I finished the book at 1:18 am. The first half was very slow but it picked up and was much easier to read. And it's interesting that it comes back to the theme of the enslavement of women in Afghanistan. If it wasn't for the book club discussion, I would not have finished it. The bottom line is I need to read more. More than just on the Internet. I definitely need some coffee right now to wake up. I just read a whole exchange on the book on Amazon, which started with a man alleging that the author was paid off by the CIA and misrepresented America's role in Afghanistan. The web has allowed for these views to be expressed with more exposure. The hatred and anger in this exchange (I gave up on page 3 of many) is evident. The book was a piece of fiction. It was not a memoir. I would have my doubts that many women would have moved their families back to Kabul in real life; especially after surviving the horrors of their lives. It seemed bizarre to me. I've grown up with "belonging" to 2 different countries and I know about those tugs at your heart. I can't imagine any woman with young children, who saw her parents blown up in front of her eyes and is living a safe life now, moving her family back to an unstable political "home." This woman, in the book, lived to tell about horrendous beatings by the Taliban for being on the street on her own and bloody battles with her husband. But it was a piece of fiction after all, and I will leave it at that. It's not raining outside and I see glimpses of sunshine and light through the trees. I wonder if the third storm has already hit the Bay area or is this just a break before it comes down again. Now, that I am up and out of bed, I can see that another storm is definitely coming. More than 50,000 people apparently, still don't have power according to the headlines. I am thankful that mine was not impacted. It seems like my area is hit by power outages when the sun comes out.
We've been programmed that we need to do things we don't want to do. And that is so wrong.
Why can't they just let me go? They take care of their own and I've never been one to follow the crowd.

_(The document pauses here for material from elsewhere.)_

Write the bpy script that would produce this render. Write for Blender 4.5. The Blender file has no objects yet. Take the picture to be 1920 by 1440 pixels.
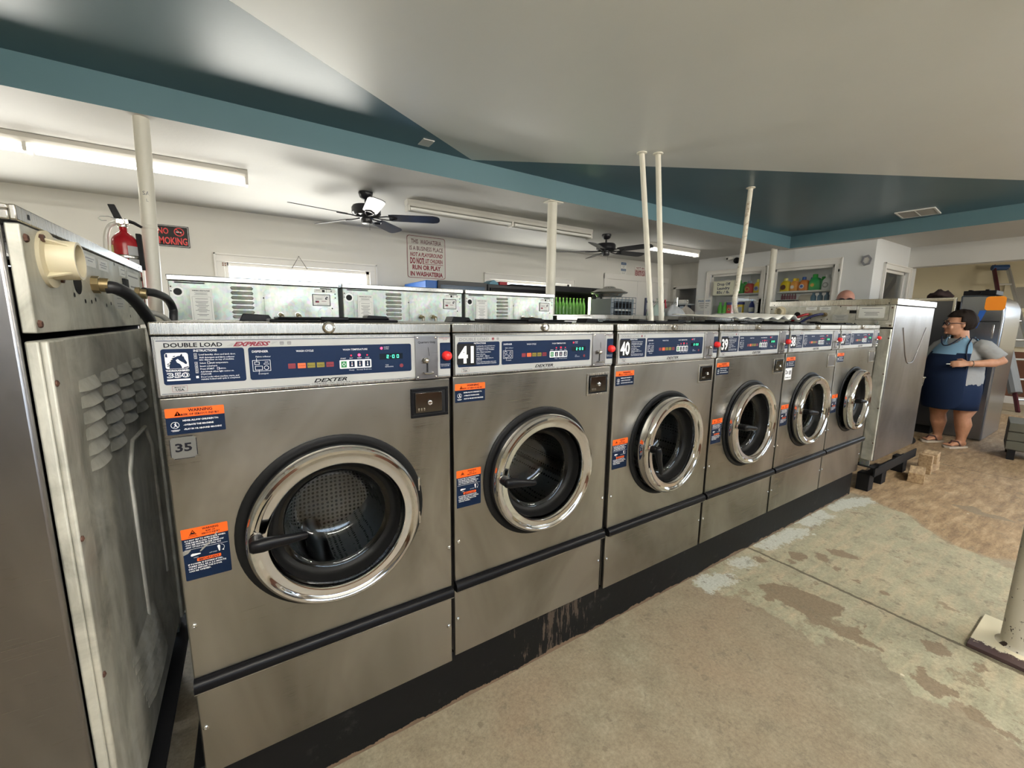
import bpy, bmesh, math, random
from mathutils import Vector, Matrix, noise
import numpy as np
random.seed(7)
PI = math.pi
SC = bpy.context.scene
COL = SC.collection

# ---------------------------------------------------------------- camera
cam_d = bpy.data.cameras.new('camera')
cam = bpy.data.objects.new('camera', cam_d)
COL.objects.link(cam)
SC.camera = cam
cam_d.sensor_fit = 'HORIZONTAL'
cam_d.sensor_width = 36.0
cam_d.lens = 773.8 / 1920 * 36.0
cam_d.clip_start = 0.02
yaw, pitch, roll = 0.5693, -0.156, 0.0111
fwd = Vector((math.sin(yaw) * math.cos(pitch), math.cos(yaw) * math.cos(pitch), math.sin(pitch)))
rgt = Vector((math.cos(yaw), -math.sin(yaw), 0))
upv = rgt.cross(fwd)
r2 = rgt * math.cos(roll) + upv * math.sin(roll)
u2 = -rgt * math.sin(roll) + upv * math.cos(roll)
mw = Matrix((r2, u2, -fwd)).transposed().to_4x4()
mw.translation = Vector((0.1716, -1.1008, 1.3037))
cam.matrix_world = mw

# ---------------------------------------------------------------- world / exposure
SC.view_settings.view_transform = 'Standard'
SC.view_settings.look = 'None'
SC.view_settings.exposure = 0.32
SC.view_settings.gamma = 1.0
SC.view_settings.use_curve_mapping = False
SC.render.film_transparent = False
try:
    SC.cycles.max_bounces = 8
    SC.cycles.diffuse_bounces = 4
    SC.cycles.glossy_bounces = 4
    SC.cycles.transmission_bounces = 6
    SC.cycles.transparent_max_bounces = 8
    SC.cycles.use_denoising = True
    SC.cycles.sample_clamp_indirect = 6.0
    SC.cycles.caustics_reflective = False
    SC.cycles.caustics_refractive = False
except Exception:
    pass
W = bpy.data.worlds.new('daylight')
SC.world = W
W.use_nodes = True
wn = W.node_tree.nodes
wl = W.node_tree.links
bg = wn['Background']
tc = wn.new('ShaderNodeTexCoord')
sx = wn.new('ShaderNodeSeparateXYZ')
wl.new(tc.outputs['Generated'], sx.inputs[0])
cr = wn.new('ShaderNodeValToRGB')
wl.new(sx.outputs['Z'], cr.inputs[0])
e = cr.color_ramp.elements
e[0].position = 0.0
e[0].color = (1.7, 1.62, 1.48, 1)
e[1].position = 0.5
e[1].color = (0.42, 0.62, 0.95, 1)
m = e.new(0.06)
m.color = (0.74, 0.86, 1.0, 1)
wl.new(cr.outputs[0], bg.inputs['Color'])
SKY = 8.0
bg.inputs['Strength'].default_value = SKY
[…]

I can't go online right now so I need to write down my thoughts. I can't lose this notebook.
Just need to care less and less about work and the egos. At the end of the day, work doesn't really matter. Unless it's your own company, it should only be a means to an end.
I want to do this Fellowship and wake up feeling excited about what I do. I want to work with really smart people who want to make a difference in the world and have the capabilities to do so. I know it's asking for a lot but it's what I want.
I can't sit here and speculate that if I didn't have to pay JD off, I could have left in October.
Today would have been my 19th anniversary with Benny ... time flies ... it's weird how I got married in July twice ... well, I am done with that! I feel so much discrimination at work. I know they won't treat a man the way I've been treated. I hate some of the comments I get. Am I just supposed to accept that someone is just who they are? We went out to dinner after the first day of our management meeting in London. I got stuck sitting across from a colleague. He was seated next to our executive admin who is in the midst of planning her wedding. He was talking to her about the wedding and then pointed to me and said: "whatever you do, don't end up like her: DI-VOR-CED." He repeated it 4 times during the dinner. Do I just excuse him for being ignorant? I guess all I need now is just his support for the fellowship program so I can get on with my life. I've learned to have a very thick skin ...
I haven't told anyone what happened on Monday night because it was too shocking and I just have not had any time. On the way from the office around 8:30 pm in a rental car with some of the guys, there was a loud thud on the windshield. A passing car threw or hurled the rusty, old pliers in the picture at the car and broke the glass. The rest of the evening was spent at the police station and getting a new rental car. Not what you expect on a business trip in London.